:: GIVEN PROBLEM ::
Repeat exactly the lines running from the first line of the data to the line containing "for a_, b_ in", both ends included, and nothing else; drop the pictures.

:: DATA TO USE ::

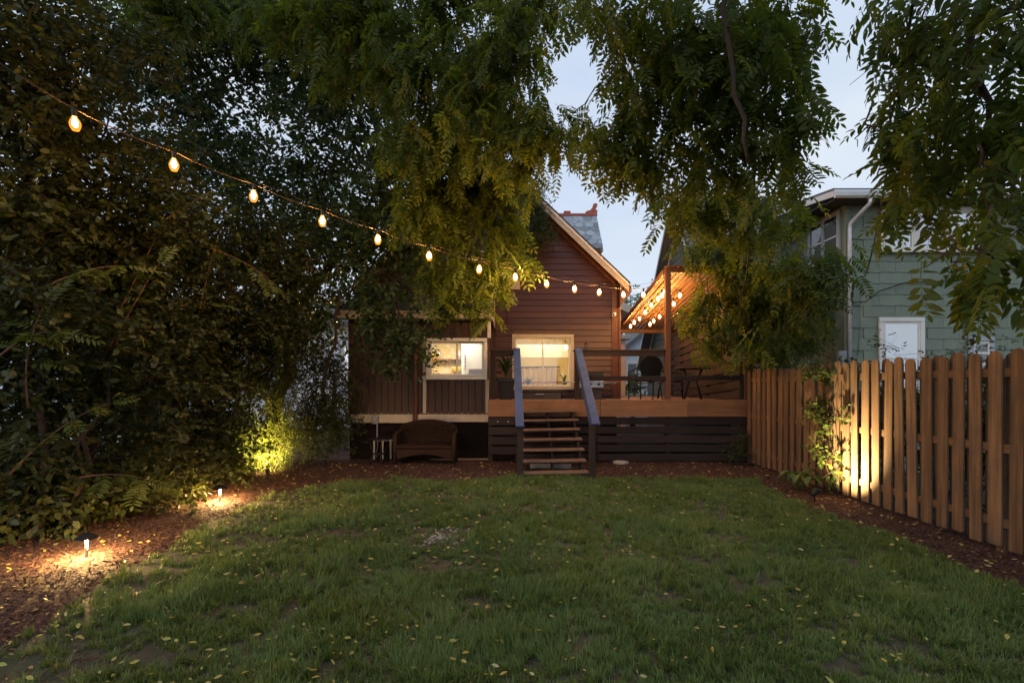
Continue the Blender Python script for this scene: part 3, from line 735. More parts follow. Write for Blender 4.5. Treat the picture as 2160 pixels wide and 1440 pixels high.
pf = thing('picture_frame', (1.95, HY+3.3, 1.7), 'framed picture on the back wall inside the right window', 'picture')
part(MB().box(1.93, 2.33, HY+3.33, HY+3.37, 1.75, 2.25, 0.008), 'frame', M['blackmetal'], pf); part(MB().box(1.97, 2.29, HY+3.322, HY+3.329, 1.79, 2.21), 'print', M['ceramic'], pf)
dt = thing('dining_table', (0.9, HY+1.5, 1.0), 'wooden dining table inside the right window', 'table')
part(MB().box(0.25, 1.5, HY+1.1, HY+1.85, 1.70, 1.745, 0.008), 'table_top', M['shelfwood'], dt)
for a_, b_ in ((0.32,1.16),(1.43,1.16),(0.32,1.79),(1.43,1.79)): part(MB().box(a_-0.03, a_+0.03, HY+b_-0.03, HY+b_+0.03, 1.0, 1.698, 0.006), 'leg', M['shelfwood'], dt)

def leafy(name, label, cat, loc, n, L, W, mat, spread=0.5, up=0.9, group=None, stem_h=0.0, pot=None):
    """small plant of strap leaves: each leaf a part"""
    t = thing(name, loc, label, cat, group)
    if pot: part(MB().lathe([(pot*0.7,0),(pot,pot*1.6),(pot*1.05,pot*1.7),(pot*0.9,pot*1.65)], loc, 12), 'pot', M['ceramic'], t, True)
    me = []
    for v in range(3):
        ld = L*random.uniform(0.8, 1.15); m = MB(); seg = 5; prev = None; vs_ = []
        for k in range(seg+1):
            u = k/seg; w = W*math.sin(math.pi*min(0.97, u*0.9+0.08)); bend = spread*u*u
            q = Vector((0, ld*(u*(1-up)+bend*0.6), ld*(u*up-bend*0.55*u)))
            vs_.append((q-Vector((w/2,0,-w*0.12)), q, q+Vector((w/2,0,w*0.12))))
        for k in range(seg):
            a, b = vs_[k], vs_[k+1]; m.quad(a[0], a[1], b[1], b[0]); m.quad(a[1], a[2], b[2], b[1])
        me.append(m.mesh('leaf', mat, smooth=True))
    for k in range(n):
        o = inst(me[k % 3], 'leaf', (loc[0], loc[1], loc[2]+stem_h*random.random()), t, rot=(random.uniform(-.25,.25), random.uniform(-.2,.2), 6.283*k/n+random.uniform(-.4,.4)))
        s = random.uniform(0.65, 1.1); o.scale = (s, s, s)
    return t
leafy('houseplant', 'bushy green houseplant in the lower left of the kitchen window', 'plant', (-1.78, AY+0.28, 1.72), 16, 0.26, 0.06, M['hosta'], pot=0.07)
leafy('houseplant', 'green plant on the sill in the lower right of the right window', 'plant', (1.33, HY+0.3, 1.50), 12, 0.34, 0.07, M['hosta'], stem_h=0.25, pot=0.06)
leafy('houseplant', 'spiky dark plant inside the right window beside the blue rail', 'plant', (0.42, HY+0.45, 1.52), 14, 0.42, 0.05, M['ivy'], stem_h=0.1, pot=0.07)
# kitchen furniture
fr = thing('refrigerator', (-0.93, AY+1.6, 1.0), 'bright white refrigerator at the right of the kitchen window', 'refrigerator')
part(MB().box(-1.24, -0.64, AY+1.3, AY+1.95, 1.0, 2.98, 0.02), 'body', M['fridge'], fr)
part(MB().box(-1.22, -0.66, AY+1.275, AY+1.297, 1.9, 2.96, 0.008), 'door', M['fridge'], fr); part(MB().box(-1.22, -0.66, AY+1.275, AY+1.297, 1.02, 1.88, 0.008), 'door', M['fridge'], fr)
part(MB().box(-1.16, -1.13, AY+1.22, AY+1.25, 2.0, 2.4, 0.006), 'handle', M['steel'], fr)
for zz, lab in ((2.32, 'upper open wooden shelf seen through the kitchen window'), (1.92, 'lower open wooden shelf seen through the kitchen window')):
    s = thing('kitchen_shelf', (-1.95, AY+2.4, zz), lab, 'shelf', 'kitchen shelves')
    part(MB().box(-2.6, -1.26, AY+2.3, AY+2.59, zz, zz+0.035, 0.004), 'board', M['shelfwood'], s)
    for xx in (-2.4, -1.5): part(MB().box(xx-0.015, xx+0.015, AY+2.32, AY+2.59, zz-0.09, zz-0.001, 0.003), 'bracket', M['blackmetal'], s)
single(MB().lathe([(0.10,0),(0.17,0.06),(0.185,0.16),(0.17,0.17),(0.12,0.05)], (-1.45, AY+2.44, 1.956), 16), 'bowl', M['yellowbowl'], 'yellow bowl on the lower kitchen shelf', 'bowl', smooth=True)
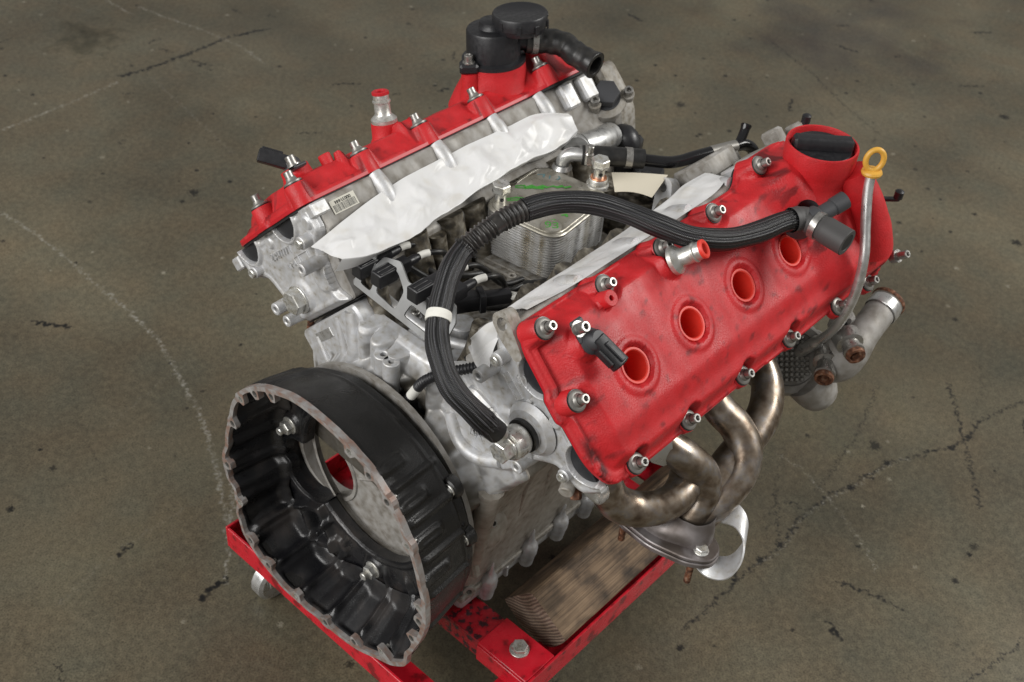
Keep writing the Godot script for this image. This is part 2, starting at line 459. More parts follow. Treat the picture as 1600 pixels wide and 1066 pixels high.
func build_floor():
	var n := 2048
	var span := 3.6
	var x0 := -2.5; var z0 := -2.85
	var base := FastNoiseLite.new()
	base.noise_type = FastNoiseLite.TYPE_SIMPLEX_SMOOTH; base.fractal_type = FastNoiseLite.FRACTAL_FBM; base.seed = 11
	base.frequency = 0.0035; base.fractal_octaves = 5
	var A := base.get_seamless_image(n, n, false, false, 0.1); A.convert(Image.FORMAT_L8)
	base.seed = 12; base.frequency = 0.11; base.fractal_octaves = 4
	var B := base.get_seamless_image(n, n, false, false, 0.1); B.convert(Image.FORMAT_L8)
	base.seed = 13; base.frequency = 0.012; base.fractal_octaves = 3
	var C := base.get_seamless_image(n, n, false, false, 0.1); C.convert(Image.FORMAT_L8)
	var a := A.get_data(); var b := B.get_data(); var c := C.get_data()
	var out := PackedByteArray(); out.resize(n * n * 3)
	# lookup tables keep the pixel loop short
	var r := RandomNumberGenerator.new(); r.seed = 3
	var jit := PackedFloat32Array(); jit.resize(4096)
	for i in 4096: jit[i] = r.randf_range(-7.0, 7.0)
	var k := 0
	var sd := 12345
	for i in n * n:
		sd = (sd * 1103515245 + 12345) & 0x7fffffff
		var v: float = 101.0 + (a[i] - 128) * 0.13 + (b[i] - 128) * 0.10 + jit[(sd >> 8) & 4095]
		var w: float = (c[i] - 128) * 0.03
		out[k] = clampi(int(v + w), 0, 255); out[k + 1] = clampi(int(v * 0.932), 0, 255); out[k + 2] = clampi(int(v * 0.765 - w * 0.5), 0, 255)
		k += 3
	var im := Image.create_from_data(n, n, false, Image.FORMAT_RGB8, out)
	var rough := Image.create(512, 512, false, Image.FORMAT_L8)
	# stains, chips and scratches
	var px := func(p: Vector2) -> Vector2: return Vector2((p.x - x0) / span * n, (p.y - z0) / span * n)
	for i in 40:
		stain(im, Vector2(r.randf() * n, r.randf() * n), r.randf_range(40, 170), Color(0.20, 0.18, 0.13) if r.randf() < 0.6 else Color(0.50, 0.46, 0.36), r.randf_range(0.10, 0.26), r.randi())
	stain(im, px.call(Vector2(-1.92, -0.44)), 60, Color(0.10, 0.095, 0.045), 0.75, 4)
	stain(im, px.call(Vector2(-0.60, -2.05)), 190, Color(0.15, 0.13, 0.15), 0.55, 6)
	stain(im, px.call(Vector2(0.1, -0.62)), 120, Color(0.47, 0.43, 0.29), 0.25, 9)
	for i in 420:
		var p := Vector2(r.randf() * n, r.randf() * n)
		stain(im, p, r.randf_range(1.2, 4.0) * (1.0 if r.randf() < 0.9 else 2.0), Color(0.07, 0.065, 0.055), r.randf_range(0.5, 1.0), r.randi())
	for i in 260:
		var p := Vector2(r.randf() * n, r.randf() * n)
		stain(im, p, r.randf_range(1.5, 3.5), Color(0.62, 0.60, 0.54), r.randf_range(0.4, 0.9), r.randi())
	for i in 130:   # short dark dashes and pale scuffs
		var p := Vector2(r.randf() * n, r.randf() * n)
		var d := Vector2.from_angle(r.randf() * TAU) * r.randf_range(8, 42)
		stroke(im, [p, p + d * 0.5 + Vector2(r.randf_range(-3, 3), r.randf_range(-3, 3)), p + d], r.randf_range(0.4, 1.5), Color(0.08, 0.075, 0.07), 0.75, r)
	for i in 190:
		var p := Vector2(r.randf() * n, r.randf() * n)
		var d := Vector2.from_angle(r.randf() * TAU) * r.randf_range(20, 190)
		stroke(im, [p, p + d * 0.5 + Vector2(r.randf_range(-9, 9), r.randf_range(-9, 9)), p + d], r.randf_range(0.3, 0.7), Color(0.55, 0.53, 0.48) if r.randf() < 0.6 else Color(0.16, 0.15, 0.13), r.randf_range(0.12, 0.34), r)
	var W := Color(0.66, 0.65, 0.62); var D := Color(0.10, 0.095, 0.09)
	var marks := [
		[W, 1.0, 0.42, [Vector2(-1.344, 0.124), Vector2(-1.241, 0.113), Vector2(-1.125, 0.110), Vector2(-1.003, 0.116), Vector2(-0.895, 0.116), Vector2(-0.777, 0.127), Vector2(-0.673, 0.159), Vector2(-0.583, 0.184), Vector2(-0.464, 0.238), Vector2(-0.374, 0.287), Vector2(-0.326, 0.316)]],
		[W, 0.9, 0.45, [Vector2(-0.41, 0.24), Vector2(-0.304, 0.330), Vector2(-0.244, 0.383)]],
		[W, 0.7, 0.35, [Vector2(-0.385, 0.260), Vector2(-0.300, 0.325)]],
		[D, 2.2, 0.4, [Vector2(-1.686, -0.386), Vector2(-1.675, -0.462), Vector2(-1.678, -0.600), Vector2(-1.691, -0.722), Vector2(-1.661, -0.836)]],
		[W, 1.3, 0.3, [Vector2(-1.637, -0.042), Vector2(-1.642, -0.125), Vector2(-1.647, -0.211), Vector2(-1.664, -0.371)]],
		[W, 1.0, 0.4, [Vector2(-2.078, -0.605), Vector2(-1.962, -0.608)]],
		[W, 1.0, 0.4, [Vector2(-1.991, -0.648), Vector2(-1.884, -0.667), Vector2(-1.770, -0.697), Vector2(-1.629, -0.716), Vector2(-1.509, -0.704)]],
		[W, 0.6, 0.25, [Vector2(-1.637, -0.445), Vector2(-1.452, -0.416), Vector2(-1.321, -0.394), Vector2(-1.216, -0.377)]],
		[D, 0.8, 0.6, [Vector2(0.30, -0.05), Vector2(0.304, -0.14), Vector2(0.308, -0.233), Vector2(0.315, -0.283), Vector2(0.315, -0.309), Vector2(0.305, -0.363), Vector2(0.309, -0.418), Vector2(0.315, -0.462), Vector2(0.331, -0.509), Vector2(0.340, -0.561), Vector2(0.348, -0.605), Vector2(0.368, -0.639), Vector2(0.389, -0.684), Vector2(0.413, -0.723), Vector2(0.420, -0.766), Vector2(0.416, -0.822), Vector2(0.435, -0.892), Vector2(0.450, -0.944)]],
		[W, 0.5, 0.4, [Vector2(0.310, -0.233), Vector2(0.319, -0.283), Vector2(0.318, -0.309), Vector2(0.309, -0.363), Vector2(0.312, -0.418), Vector2(0.319, -0.462), Vector2(0.334, -0.509), Vector2(0.344, -0.561), Vector2(0.352, -0.605), Vector2(0.372, -0.639)]],
		[D, 0.8, 0.8, [Vector2(0.326, -0.879), Vector2(0.380, -0.809), Vector2(0.420, -0.754), Vector2(0.467, -0.689), Vector2(0.513, -0.619)]],
		[D, 0.5, 0.5, [Vector2(0.234, -0.769), Vector2(0.273, -0.623), Vector2(0.286, -0.511), Vector2(0.292, -0.447)]],
		[D, 0.8, 0.8, [Vector2(0.421, -0.302), Vector2(0.459, -0.315), Vector2(0.494, -0.324), Vector2(0.522, -0.328)]],
		[D, 0.5, 0.7, [Vector2(0.656, -0.280), Vector2(0.685, -0.409)]],
		[W, 0.4, 0.45, [Vector2(0.198, -0.475), Vector2(0.242, -0.476), Vector2(0.300, -0.455), Vector2(0.359, -0.429), Vector2(0.413, -0.397), Vector2(0.455, -0.364)]],
		[D, 0.6, 0.6, [Vector2(0.241, -0.400), Vector2(0.286, -0.334), Vector2(0.308, -0.302)]],
		[D, 0.8, 0.45, [Vector2(-0.713, -1.869), Vector2(-0.530, -1.792), Vector2(-0.377, -1.702), Vector2(-0.239, -1.639)]],
	]
	for m in marks:
		var pts := []
		for p in m[3]: pts.append(px.call(p))
		stroke(im, pts, m[1], m[0], m[2], r)
	for p in [Vector2(0.312, -0.30), Vector2(0.33, -0.50), Vector2(0.345, -0.60), Vector2(0.41, -0.72), Vector2(0.306, -0.25), Vector2(0.42, -0.77)]:
		stain(im, px.call(p), 4, Color(0.08, 0.075, 0.07), 0.8, int(p.y * 999))
	var m := StandardMaterial3D.new()
	m.resource_name = "concrete"
	m.albedo_texture = ImageTexture.create_from_image(im)
	m.roughness = 1.0
	m.roughness_texture = rgh(51, 0.01, 0.34, 0.52)
	m.detail_enabled = true; m.detail_blend_mode = BaseMaterial3D.BLEND_MODE_MUL; m.detail_uv_layer = BaseMaterial3D.DETAIL_UV_2
	m.detail_albedo = ntex(53, 0.22, 3, [[0.12, 0.42, 0.41, 0.39], [0.35, 0.72, 0.71, 0.70], [0.6, 0.88, 0.88, 0.87], [0.92, 1.0, 0.99, 0.97]], 512)
	m.uv2_triplanar = true; m.uv2_world_triplanar = true; m.uv2_scale = Vector3.ONE * 2.3
	m.normal_enabled = true
	m.normal_texture = ntex(52, 0.03, 4, [], 512, FastNoiseLite.TYPE_SIMPLEX_SMOOTH, 2.0)
	m.normal_scale = 0.12
	m.metallic_specular = 0.45
	var o := MeshInstance3D.new()
	o.name = "concrete_floor"
	var pl := MB.new()
	var k0 := -2; var k1 := 3
	for i in range(k0, k1):
		for j in range(k0, k1):
			var ax := x0 + span * i; var az := z0 + span * j
			pl.st.set_smooth_group(1)
			var q := [Vector3(ax, FLOOR, az), Vector3(ax + span, FLOOR, az), Vector3(ax + span, FLOOR, az + span), Vector3(ax, FLOOR, az + span)]
			var uv := [Vector2(i, j), Vector2(i + 1, j), Vector2(i + 1, j + 1), Vector2(i, j + 1)]
			for t in [0, 1, 2, 0, 2, 3]:
				pl.st.set_uv(uv[t]); pl.st.add_vertex(q[t])
	o.mesh = pl.done()
	o.material_override = m
	o.set_meta("kind", "structure")
	add_child(o)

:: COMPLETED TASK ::
Continue the Blender Python script for this scene: part 3, from line 735. More parts follow. Write for Blender 4.5. Treat the picture as 2160 pixels wide and 1440 pixels high.
pf = thing('picture_frame', (1.95, HY+3.3, 1.7), 'framed picture on the back wall inside the right window', 'picture')
part(MB().box(1.93, 2.33, HY+3.33, HY+3.37, 1.75, 2.25, 0.008), 'frame', M['blackmetal'], pf); part(MB().box(1.97, 2.29, HY+3.322, HY+3.329, 1.79, 2.21), 'print', M['ceramic'], pf)
dt = thing('dining_table', (0.9, HY+1.5, 1.0), 'wooden dining table inside the right window', 'table')
part(MB().box(0.25, 1.5, HY+1.1, HY+1.85, 1.70, 1.745, 0.008), 'table_top', M['shelfwood'], dt)
for a_, b_ in ((0.32,1.16),(1.43,1.16),(0.32,1.79),(1.43,1.79)): part(MB().box(a_-0.03, a_+0.03, HY+b_-0.03, HY+b_+0.03, 1.0, 1.698, 0.006), 'leg', M['shelfwood'], dt)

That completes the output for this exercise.